--- Aim of the exercise ---
Copy out each line of the listing that has the word "pixels" in it.
↓↓↓
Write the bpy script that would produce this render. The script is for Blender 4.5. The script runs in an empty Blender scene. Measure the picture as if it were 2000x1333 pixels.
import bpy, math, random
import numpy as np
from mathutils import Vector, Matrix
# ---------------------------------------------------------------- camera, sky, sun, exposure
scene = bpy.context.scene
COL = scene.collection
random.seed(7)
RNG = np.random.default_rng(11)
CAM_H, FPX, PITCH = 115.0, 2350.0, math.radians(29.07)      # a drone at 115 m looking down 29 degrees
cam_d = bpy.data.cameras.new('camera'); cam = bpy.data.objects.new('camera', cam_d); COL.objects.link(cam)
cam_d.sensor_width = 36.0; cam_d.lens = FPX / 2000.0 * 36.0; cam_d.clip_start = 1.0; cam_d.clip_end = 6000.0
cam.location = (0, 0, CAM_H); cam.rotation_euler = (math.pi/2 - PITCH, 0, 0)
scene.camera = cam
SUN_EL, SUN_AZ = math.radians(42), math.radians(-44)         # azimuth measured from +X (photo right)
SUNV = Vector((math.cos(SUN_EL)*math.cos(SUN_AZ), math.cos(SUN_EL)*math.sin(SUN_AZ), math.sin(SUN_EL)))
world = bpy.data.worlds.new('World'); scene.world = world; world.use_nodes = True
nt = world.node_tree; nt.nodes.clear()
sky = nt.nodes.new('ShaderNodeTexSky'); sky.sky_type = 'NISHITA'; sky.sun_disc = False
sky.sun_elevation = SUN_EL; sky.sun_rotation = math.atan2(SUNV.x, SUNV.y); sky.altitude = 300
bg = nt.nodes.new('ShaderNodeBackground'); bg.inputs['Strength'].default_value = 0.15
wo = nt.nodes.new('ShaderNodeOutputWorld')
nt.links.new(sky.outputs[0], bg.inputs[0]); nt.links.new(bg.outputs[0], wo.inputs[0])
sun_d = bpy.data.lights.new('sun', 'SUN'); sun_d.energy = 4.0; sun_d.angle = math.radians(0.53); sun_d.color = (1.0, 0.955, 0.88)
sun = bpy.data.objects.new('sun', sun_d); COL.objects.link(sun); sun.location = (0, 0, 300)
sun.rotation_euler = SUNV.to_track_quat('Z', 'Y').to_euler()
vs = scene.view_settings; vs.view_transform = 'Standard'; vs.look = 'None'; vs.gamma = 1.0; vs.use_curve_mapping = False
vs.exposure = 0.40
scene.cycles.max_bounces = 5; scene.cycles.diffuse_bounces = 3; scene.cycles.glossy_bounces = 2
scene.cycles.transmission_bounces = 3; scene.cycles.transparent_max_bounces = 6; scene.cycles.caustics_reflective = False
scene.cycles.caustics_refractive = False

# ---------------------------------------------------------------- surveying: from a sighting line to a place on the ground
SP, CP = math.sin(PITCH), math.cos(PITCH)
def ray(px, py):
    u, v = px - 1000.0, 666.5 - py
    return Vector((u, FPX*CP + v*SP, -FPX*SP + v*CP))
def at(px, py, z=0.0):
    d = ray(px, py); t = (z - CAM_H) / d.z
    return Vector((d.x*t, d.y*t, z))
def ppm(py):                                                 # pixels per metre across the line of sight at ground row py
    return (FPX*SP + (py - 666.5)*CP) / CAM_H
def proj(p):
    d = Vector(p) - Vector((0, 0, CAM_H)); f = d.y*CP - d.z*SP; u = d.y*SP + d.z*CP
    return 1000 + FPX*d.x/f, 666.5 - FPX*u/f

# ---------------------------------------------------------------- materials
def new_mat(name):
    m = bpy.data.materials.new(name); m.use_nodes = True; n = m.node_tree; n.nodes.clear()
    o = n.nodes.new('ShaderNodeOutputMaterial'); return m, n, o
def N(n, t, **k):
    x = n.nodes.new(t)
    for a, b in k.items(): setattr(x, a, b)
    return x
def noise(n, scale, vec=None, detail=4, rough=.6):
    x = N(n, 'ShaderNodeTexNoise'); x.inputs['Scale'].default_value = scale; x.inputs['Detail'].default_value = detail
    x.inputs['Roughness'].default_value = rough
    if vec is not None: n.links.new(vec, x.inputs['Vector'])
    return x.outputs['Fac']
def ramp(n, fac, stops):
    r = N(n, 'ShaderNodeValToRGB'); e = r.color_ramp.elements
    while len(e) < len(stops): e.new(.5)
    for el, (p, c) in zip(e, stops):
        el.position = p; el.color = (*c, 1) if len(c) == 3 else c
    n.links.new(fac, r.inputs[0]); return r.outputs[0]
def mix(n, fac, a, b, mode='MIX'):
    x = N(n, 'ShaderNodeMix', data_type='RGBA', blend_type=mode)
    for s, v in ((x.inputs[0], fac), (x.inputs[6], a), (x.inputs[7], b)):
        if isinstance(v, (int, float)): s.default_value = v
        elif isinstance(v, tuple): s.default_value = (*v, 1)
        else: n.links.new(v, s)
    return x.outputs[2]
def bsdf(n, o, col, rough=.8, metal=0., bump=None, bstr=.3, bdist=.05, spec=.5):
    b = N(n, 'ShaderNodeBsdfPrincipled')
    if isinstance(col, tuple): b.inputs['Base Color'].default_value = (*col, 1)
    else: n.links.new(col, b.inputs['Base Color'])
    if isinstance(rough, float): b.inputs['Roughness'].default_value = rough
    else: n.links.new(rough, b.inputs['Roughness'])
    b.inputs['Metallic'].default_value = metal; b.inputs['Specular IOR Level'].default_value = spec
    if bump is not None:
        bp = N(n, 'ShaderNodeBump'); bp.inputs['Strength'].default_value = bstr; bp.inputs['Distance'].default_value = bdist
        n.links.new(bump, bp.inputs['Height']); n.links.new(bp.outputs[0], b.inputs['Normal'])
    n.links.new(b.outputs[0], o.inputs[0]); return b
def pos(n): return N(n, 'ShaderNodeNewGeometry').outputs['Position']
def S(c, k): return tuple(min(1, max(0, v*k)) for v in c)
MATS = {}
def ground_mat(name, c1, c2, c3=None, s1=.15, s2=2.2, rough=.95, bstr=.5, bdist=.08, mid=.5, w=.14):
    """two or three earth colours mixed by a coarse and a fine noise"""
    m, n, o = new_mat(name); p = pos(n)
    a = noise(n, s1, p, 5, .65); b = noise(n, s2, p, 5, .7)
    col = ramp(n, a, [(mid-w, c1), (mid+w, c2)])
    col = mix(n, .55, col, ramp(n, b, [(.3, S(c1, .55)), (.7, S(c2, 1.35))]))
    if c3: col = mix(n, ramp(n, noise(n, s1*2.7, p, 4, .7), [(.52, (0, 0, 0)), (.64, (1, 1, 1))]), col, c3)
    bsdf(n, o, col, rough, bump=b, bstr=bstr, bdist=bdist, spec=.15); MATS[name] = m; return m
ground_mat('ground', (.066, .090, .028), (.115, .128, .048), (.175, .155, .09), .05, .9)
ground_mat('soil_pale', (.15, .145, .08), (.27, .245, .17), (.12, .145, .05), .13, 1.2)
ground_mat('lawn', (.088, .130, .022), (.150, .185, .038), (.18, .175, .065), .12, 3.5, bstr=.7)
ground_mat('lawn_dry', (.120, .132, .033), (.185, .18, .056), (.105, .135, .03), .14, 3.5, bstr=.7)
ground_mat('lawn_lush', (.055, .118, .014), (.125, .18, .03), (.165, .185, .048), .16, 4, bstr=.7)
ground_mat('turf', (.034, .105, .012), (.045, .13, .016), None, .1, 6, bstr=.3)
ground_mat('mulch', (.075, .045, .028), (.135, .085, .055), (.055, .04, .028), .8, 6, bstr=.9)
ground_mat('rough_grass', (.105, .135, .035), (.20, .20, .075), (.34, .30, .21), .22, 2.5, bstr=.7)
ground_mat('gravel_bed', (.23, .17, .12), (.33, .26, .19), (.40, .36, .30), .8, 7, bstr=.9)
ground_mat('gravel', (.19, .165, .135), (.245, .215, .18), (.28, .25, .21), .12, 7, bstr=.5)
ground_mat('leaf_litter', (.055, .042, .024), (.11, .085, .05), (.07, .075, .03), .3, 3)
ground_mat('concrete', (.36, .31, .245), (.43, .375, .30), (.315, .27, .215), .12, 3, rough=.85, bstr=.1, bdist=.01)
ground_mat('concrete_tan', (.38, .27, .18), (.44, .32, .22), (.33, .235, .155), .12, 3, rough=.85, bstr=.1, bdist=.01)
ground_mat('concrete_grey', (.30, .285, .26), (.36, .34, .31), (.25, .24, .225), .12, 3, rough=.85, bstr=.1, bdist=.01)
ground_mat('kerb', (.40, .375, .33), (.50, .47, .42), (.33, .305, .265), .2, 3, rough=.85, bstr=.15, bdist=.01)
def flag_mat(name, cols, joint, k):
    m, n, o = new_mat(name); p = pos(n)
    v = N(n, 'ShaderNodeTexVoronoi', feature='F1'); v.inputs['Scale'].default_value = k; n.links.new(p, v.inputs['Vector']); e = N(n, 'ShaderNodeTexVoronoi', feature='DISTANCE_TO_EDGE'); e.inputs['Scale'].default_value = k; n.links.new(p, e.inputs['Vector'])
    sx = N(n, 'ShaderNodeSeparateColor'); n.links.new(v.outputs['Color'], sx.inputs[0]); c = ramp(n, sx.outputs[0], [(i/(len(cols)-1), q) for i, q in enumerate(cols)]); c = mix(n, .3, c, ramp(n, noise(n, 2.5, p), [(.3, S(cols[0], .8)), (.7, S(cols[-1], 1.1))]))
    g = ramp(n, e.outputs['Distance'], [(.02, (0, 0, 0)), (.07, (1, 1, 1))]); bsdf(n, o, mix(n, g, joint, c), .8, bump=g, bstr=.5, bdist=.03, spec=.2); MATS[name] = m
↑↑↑
--- Result of this exercise ---
Write the bpy script that would produce this render. The script is for Blender 4.5. The script runs in an empty Blender scene. Measure the picture as if it were 2000x1333 pixels.
def ppm(py):                                                 # pixels per metre across the line of sight at ground row py